▶ **WHAT IS REQUIRED**
Copy each line exactly.

^^^^

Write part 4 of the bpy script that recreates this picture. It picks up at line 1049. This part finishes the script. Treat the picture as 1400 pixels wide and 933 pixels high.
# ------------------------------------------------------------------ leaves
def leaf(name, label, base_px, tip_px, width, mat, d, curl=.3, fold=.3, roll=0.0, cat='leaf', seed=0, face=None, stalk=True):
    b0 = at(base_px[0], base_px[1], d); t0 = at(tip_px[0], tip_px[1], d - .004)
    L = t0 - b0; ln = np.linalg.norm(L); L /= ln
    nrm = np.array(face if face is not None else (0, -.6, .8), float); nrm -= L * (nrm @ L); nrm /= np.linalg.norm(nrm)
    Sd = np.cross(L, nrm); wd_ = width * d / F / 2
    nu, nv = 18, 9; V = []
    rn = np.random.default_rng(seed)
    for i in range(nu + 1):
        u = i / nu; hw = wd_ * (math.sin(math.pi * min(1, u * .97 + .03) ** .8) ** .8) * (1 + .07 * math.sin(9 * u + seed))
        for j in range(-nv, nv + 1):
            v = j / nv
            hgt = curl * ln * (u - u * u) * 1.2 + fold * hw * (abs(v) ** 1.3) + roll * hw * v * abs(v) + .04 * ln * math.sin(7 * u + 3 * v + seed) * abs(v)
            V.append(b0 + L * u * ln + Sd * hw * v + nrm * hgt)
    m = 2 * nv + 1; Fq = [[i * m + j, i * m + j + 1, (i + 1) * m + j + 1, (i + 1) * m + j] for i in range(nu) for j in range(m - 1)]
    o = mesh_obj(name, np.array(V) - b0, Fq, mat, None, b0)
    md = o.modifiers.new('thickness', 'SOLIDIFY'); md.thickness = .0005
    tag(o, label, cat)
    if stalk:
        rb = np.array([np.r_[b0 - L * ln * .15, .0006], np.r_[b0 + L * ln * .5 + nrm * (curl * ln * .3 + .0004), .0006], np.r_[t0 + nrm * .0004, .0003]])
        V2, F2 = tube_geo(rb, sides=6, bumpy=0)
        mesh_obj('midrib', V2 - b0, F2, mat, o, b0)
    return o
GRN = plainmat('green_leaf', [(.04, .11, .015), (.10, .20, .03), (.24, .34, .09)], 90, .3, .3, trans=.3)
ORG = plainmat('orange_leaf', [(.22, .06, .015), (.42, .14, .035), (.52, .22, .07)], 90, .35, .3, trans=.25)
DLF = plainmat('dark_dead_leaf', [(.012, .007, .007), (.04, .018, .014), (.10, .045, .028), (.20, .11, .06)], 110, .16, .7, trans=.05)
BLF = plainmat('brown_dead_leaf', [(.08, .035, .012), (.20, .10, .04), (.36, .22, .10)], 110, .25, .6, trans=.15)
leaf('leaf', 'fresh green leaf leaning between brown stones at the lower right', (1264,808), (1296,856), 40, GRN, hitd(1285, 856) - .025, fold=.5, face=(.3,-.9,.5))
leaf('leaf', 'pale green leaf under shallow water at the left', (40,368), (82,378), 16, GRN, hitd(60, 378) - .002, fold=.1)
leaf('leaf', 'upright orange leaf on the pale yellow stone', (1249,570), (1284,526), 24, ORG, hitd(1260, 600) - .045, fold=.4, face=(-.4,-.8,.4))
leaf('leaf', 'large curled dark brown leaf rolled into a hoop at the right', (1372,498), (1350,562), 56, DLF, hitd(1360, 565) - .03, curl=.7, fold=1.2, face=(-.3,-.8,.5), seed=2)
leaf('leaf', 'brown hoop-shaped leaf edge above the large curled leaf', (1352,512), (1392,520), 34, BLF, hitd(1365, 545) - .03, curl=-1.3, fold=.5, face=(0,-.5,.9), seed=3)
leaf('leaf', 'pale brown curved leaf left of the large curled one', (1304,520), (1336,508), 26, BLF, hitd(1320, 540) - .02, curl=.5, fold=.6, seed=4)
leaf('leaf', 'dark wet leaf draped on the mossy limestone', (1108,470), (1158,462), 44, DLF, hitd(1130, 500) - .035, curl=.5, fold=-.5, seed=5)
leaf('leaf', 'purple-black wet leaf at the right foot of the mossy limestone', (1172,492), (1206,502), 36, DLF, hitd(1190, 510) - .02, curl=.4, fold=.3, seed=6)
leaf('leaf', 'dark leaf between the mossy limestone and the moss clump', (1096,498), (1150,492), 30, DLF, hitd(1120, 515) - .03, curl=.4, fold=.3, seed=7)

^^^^

▶ **ANSWER TO THE PROBLEM**
Write part 4 of the bpy script that recreates this picture. It picks up at line 1049. This part finishes the script. Treat the picture as 1400 pixels wide and 933 pixels high.
# ------------------------------------------------------------------ leaves
def leaf(name, label, base_px, tip_px, width, mat, d, curl=.3, fold=.3, roll=0.0, cat='leaf', seed=0, face=None, stalk=True):
    b0 = at(base_px[0], base_px[1], d); t0 = at(tip_px[0], tip_px[1], d - .004)
    L = t0 - b0; ln = np.linalg.norm(L); L /= ln
    nrm = np.array(face if face is not None else (0, -.6, .8), float); nrm -= L * (nrm @ L); nrm /= np.linalg.norm(nrm)
    Sd = np.cross(L, nrm); wd_ = width * d / F / 2
    nu, nv = 18, 9; V = []
    rn = np.random.default_rng(seed)
    for i in range(nu + 1):
        u = i / nu; hw = wd_ * (math.sin(math.pi * min(1, u * .97 + .03) ** .8) ** .8) * (1 + .07 * math.sin(9 * u + seed))
        for j in range(-nv, nv + 1):
            v = j / nv
            hgt = curl * ln * (u - u * u) * 1.2 + fold * hw * (abs(v) ** 1.3) + roll * hw * v * abs(v) + .04 * ln * math.sin(7 * u + 3 * v + seed) * abs(v)
            V.append(b0 + L * u * ln + Sd * hw * v + nrm * hgt)
    m = 2 * nv + 1; Fq = [[i * m + j, i * m + j + 1, (i + 1) * m + j + 1, (i + 1) * m + j] for i in range(nu) for j in range(m - 1)]
    o = mesh_obj(name, np.array(V) - b0, Fq, mat, None, b0)
    md = o.modifiers.new('thickness', 'SOLIDIFY'); md.thickness = .0005
    tag(o, label, cat)
    if stalk:
        rb = np.array([np.r_[b0 - L * ln * .15, .0006], np.r_[b0 + L * ln * .5 + nrm * (curl * ln * .3 + .0004), .0006], np.r_[t0 + nrm * .0004, .0003]])
        V2, F2 = tube_geo(rb, sides=6, bumpy=0)
        mesh_obj('midrib', V2 - b0, F2, mat, o, b0)
    return o
GRN = plainmat('green_leaf', [(.04, .11, .015), (.10, .20, .03), (.24, .34, .09)], 90, .3, .3, trans=.3)
ORG = plainmat('orange_leaf', [(.22, .06, .015), (.42, .14, .035), (.52, .22, .07)], 90, .35, .3, trans=.25)
DLF = plainmat('dark_dead_leaf', [(.012, .007, .007), (.04, .018, .014), (.10, .045, .028), (.20, .11, .06)], 110, .16, .7, trans=.05)
BLF = plainmat('brown_dead_leaf', [(.08, .035, .012), (.20, .10, .04), (.36, .22, .10)], 110, .25, .6, trans=.15)
leaf('leaf', 'fresh green leaf leaning between brown stones at the lower right', (1264,808), (1296,856), 40, GRN, hitd(1285, 856) - .025, fold=.5, face=(.3,-.9,.5))
leaf('leaf', 'pale green leaf under shallow water at the left', (40,368), (82,378), 16, GRN, hitd(60, 378) - .002, fold=.1)
leaf('leaf', 'upright orange leaf on the pale yellow stone', (1249,570), (1284,526), 24, ORG, hitd(1260, 600) - .045, fold=.4, face=(-.4,-.8,.4))
leaf('leaf', 'large curled dark brown leaf rolled into a hoop at the right', (1372,498), (1350,562), 56, DLF, hitd(1360, 565) - .03, curl=.7, fold=1.2, face=(-.3,-.8,.5), seed=2)
leaf('leaf', 'brown hoop-shaped leaf edge above the large curled leaf', (1352,512), (1392,520), 34, BLF, hitd(1365, 545) - .03, curl=-1.3, fold=.5, face=(0,-.5,.9), seed=3)
leaf('leaf', 'pale brown curved leaf left of the large curled one', (1304,520), (1336,508), 26, BLF, hitd(1320, 540) - .02, curl=.5, fold=.6, seed=4)
leaf('leaf', 'dark wet leaf draped on the mossy limestone', (1108,470), (1158,462), 44, DLF, hitd(1130, 500) - .035, curl=.5, fold=-.5, seed=5)
leaf('leaf', 'purple-black wet leaf at the right foot of the mossy limestone', (1172,492), (1206,502), 36, DLF, hitd(1190, 510) - .02, curl=.4, fold=.3, seed=6)
leaf('leaf', 'dark leaf between the mossy limestone and the moss clump', (1096,498), (1150,492), 30, DLF, hitd(1120, 515) - .03, curl=.4, fold=.3, seed=7)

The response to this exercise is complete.